Sin embargo, en ésta oportunidad abordaré el concepto de ética desde una cosmovisión fundamentalmente judeocristiana.

Y de tal manera, la ética ha sido definida como la “teología en acción”; es decir, la aplicación de la doctrina a la vida práctica. Por ello, para hablar de ética cristiana, es necesario remitirnos a ciertas premisas esenciales.

En primer lugar, la ética cristiana está íntimamente relacionada con el concepto de la verdad, “y el origen de la verdad es el Dios Creador y Juez del universo, quién ha revelado Su carácter y Su mente a través de Su Palabra, la creación y la conciencia del hombre. De modo que los principios de ética cristiana no provienen del razonamiento humano ni de la cultura del momento, sino de la Revelación de Dios dada al hombre.” (Miguel Núñez, Ética cristiana, 2020).

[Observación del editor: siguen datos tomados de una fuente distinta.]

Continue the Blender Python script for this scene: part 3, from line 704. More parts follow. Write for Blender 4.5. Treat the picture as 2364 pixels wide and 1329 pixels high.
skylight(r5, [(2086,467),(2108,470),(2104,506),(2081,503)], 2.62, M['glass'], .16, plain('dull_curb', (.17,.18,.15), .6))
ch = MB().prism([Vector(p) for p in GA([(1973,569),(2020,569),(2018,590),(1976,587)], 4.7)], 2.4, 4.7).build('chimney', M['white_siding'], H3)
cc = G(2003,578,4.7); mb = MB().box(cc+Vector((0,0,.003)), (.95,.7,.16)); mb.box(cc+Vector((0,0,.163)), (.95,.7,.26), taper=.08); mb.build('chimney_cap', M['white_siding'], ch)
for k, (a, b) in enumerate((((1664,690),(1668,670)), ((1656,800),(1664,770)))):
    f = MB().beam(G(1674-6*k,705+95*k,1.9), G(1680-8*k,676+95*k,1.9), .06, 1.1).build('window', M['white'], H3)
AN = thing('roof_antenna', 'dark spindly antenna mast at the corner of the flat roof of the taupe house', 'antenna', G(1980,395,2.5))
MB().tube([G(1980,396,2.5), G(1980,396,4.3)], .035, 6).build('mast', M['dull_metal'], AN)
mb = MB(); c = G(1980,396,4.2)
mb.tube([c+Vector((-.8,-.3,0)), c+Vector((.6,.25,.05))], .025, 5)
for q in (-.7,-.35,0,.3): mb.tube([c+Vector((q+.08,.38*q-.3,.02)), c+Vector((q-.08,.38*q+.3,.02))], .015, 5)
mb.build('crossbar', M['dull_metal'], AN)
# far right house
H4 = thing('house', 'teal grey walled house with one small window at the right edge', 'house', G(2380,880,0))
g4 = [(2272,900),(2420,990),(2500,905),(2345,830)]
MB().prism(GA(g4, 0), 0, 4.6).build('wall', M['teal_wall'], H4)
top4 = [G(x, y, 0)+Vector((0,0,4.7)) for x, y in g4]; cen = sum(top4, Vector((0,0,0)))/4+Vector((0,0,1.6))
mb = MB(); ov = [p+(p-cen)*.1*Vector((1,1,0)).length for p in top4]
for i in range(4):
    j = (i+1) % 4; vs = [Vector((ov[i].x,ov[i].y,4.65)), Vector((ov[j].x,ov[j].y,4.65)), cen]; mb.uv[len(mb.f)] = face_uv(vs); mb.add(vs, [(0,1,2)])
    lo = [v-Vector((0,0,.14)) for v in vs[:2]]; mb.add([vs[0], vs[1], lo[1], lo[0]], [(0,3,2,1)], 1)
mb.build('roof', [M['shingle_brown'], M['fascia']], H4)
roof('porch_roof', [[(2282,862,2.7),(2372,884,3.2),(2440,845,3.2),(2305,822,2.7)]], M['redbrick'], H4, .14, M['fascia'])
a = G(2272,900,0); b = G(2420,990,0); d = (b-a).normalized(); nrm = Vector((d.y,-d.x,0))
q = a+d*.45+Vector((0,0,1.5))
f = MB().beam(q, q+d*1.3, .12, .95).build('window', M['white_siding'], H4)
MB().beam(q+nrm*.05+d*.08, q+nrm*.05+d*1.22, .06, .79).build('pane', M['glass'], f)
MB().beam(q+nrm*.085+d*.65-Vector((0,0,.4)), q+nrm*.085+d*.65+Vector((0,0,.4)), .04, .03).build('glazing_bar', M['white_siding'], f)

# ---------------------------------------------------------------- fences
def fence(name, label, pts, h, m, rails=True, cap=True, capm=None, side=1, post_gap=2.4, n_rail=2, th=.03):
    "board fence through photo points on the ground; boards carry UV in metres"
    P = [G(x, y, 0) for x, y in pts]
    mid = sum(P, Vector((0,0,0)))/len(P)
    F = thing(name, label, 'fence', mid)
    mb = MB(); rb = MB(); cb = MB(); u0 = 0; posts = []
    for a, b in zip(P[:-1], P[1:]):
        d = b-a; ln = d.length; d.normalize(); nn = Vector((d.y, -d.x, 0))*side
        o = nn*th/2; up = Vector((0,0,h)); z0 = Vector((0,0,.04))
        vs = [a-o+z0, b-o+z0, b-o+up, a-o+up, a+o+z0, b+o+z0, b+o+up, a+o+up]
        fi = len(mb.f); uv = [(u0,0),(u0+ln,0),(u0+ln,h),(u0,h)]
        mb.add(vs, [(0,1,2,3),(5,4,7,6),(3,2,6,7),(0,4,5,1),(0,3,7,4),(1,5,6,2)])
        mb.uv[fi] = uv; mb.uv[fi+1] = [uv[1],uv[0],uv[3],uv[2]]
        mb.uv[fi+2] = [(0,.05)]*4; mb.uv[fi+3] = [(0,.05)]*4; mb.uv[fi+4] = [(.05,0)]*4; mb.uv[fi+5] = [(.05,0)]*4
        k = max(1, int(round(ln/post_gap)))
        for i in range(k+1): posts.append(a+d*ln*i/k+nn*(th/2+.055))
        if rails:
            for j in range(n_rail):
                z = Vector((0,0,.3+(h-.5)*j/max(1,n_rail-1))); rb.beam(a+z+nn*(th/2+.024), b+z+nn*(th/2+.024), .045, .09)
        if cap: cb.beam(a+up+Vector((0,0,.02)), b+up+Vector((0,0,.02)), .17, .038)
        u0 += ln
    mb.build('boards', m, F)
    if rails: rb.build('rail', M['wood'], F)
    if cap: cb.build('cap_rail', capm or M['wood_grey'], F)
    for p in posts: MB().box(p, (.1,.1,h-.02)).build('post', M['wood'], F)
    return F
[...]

En segundo lugar, “la ética cristiana asume la validez del Decálogo. Esta suposición es inferida tanto de la santidad de Dios como de las relaciones estrechas entre el judaísmo y el evangelio cristiano.”[1] De esto se concluye, según este mismo autor:

Que las demandas de Dios eran justas y correctas; que Dios busca en todas partes una respuesta de sus criaturas; que Jesucristo vino a cumplir la ley, no solamente al guardarla él mismo, sino al revelar el amor que debe servir de fundamento para el comportamiento verdaderamente ético, y al proveer la dinámica por la cual la persona cristiana puede vivir éticamente. Las declaraciones del Señor simplifican los requisitos del Decálogo (al reducir los mandamientos a dos: amar a Dios con todo el corazón, y amar sacrificialmente al prójimo), e internalizan muchos de sus requisitos. Esta última tendencia se observa con más claridad en el Sermón del Monte, en el que los pecados visibles se pusieron dentro de la esfera de la intención de la vida interior.[2]

En tercer lugar, como lo sugiere Albert M’callin, “El conocimiento de la obligación moral es dado por la morada del Espíritu Santo de Dios. El Espíritu Santo no solamente da la iluminación para saber lo que es bueno, verdadero y bello, sino también el deseo y el poder de ir tras ellos.”[3]

Finalmente, quisiera reiterarles estimados lectores que la máxima “virtud” ética del Nuevo Testamento es el amor (Juan 13:1; 1Co 13:13; Col 3: 14; 1Pe 4:8; 1Jn 4:10–21). Para Nijay K. Gupta:

El carácter y la naturaleza del amor como categoría moral se definen particularmente por la forma en que Dios el Padre ha amado al mundo y ha mostrado su disposición a sacrificar lo que era más preciado para Él: su Hijo amado (Juan 3:16; Ro 8:32). La actitud y acción suprema de Jesús mismo es la expresión ideal del amor abnegado. Sobrellevó la vergüenza y el horror de la cruz para traer sanidad y restauración al mundo (Gálatas 2:20; Efesios 5:2).[4]

Ante la importancia de esta temática es necesario reflexionar que “el cristianismo, más que ninguna otra religión o filosofía, se dirige directamente al corazón y sitúa allí la moralidad. De acuerdo con la enseñanza bíblica, la observancia de reglas no hace moral a la persona; a menos que las cumpla por la razón correcta, con la actitud correcta y con la participación activa del sentido moral personal. La sustancia de la razón y actitud correctas es el amor.[5]

Oh hombre, él te ha declarado lo que es bueno, y qué pide Jehová de ti: solamente hacer justicia, y amar misericordia, y humillarte ante tu Dios. M


[1] Harold B. Kuhn, “Ética Cristiana”, Diccionario Teológico Beacon, ed. Richard S. Taylor (Lenexa, KS: Casa Nazarena de Publicaciones, 2009), 275.

[2] Harold B. Kuhn, “Ética Cristiana”, Diccionario Teológico Beacon, 275-76.

[3] Albert Victor M’callin, “Ética”, Diccionario de Teología, Everett F. Harrison, Geoffrey W. Bromiley, y Carl F. H. Henry eds  (Grand Rapids: Libros Desafío, 2006), 239.

[4] Nijay K. Gupta, “Ética Cristiana”, Diccionario Bíblico Lexham, ed. John D. Barry y Lazarus Wentz (Bellingham: Lexham Press, 2014).

[5] Richard S. Taylor, “Moralidad”, Diccionario Teológico Beacon (Lenexa: Casa Nazarena de Publicaciones, 2009), 449.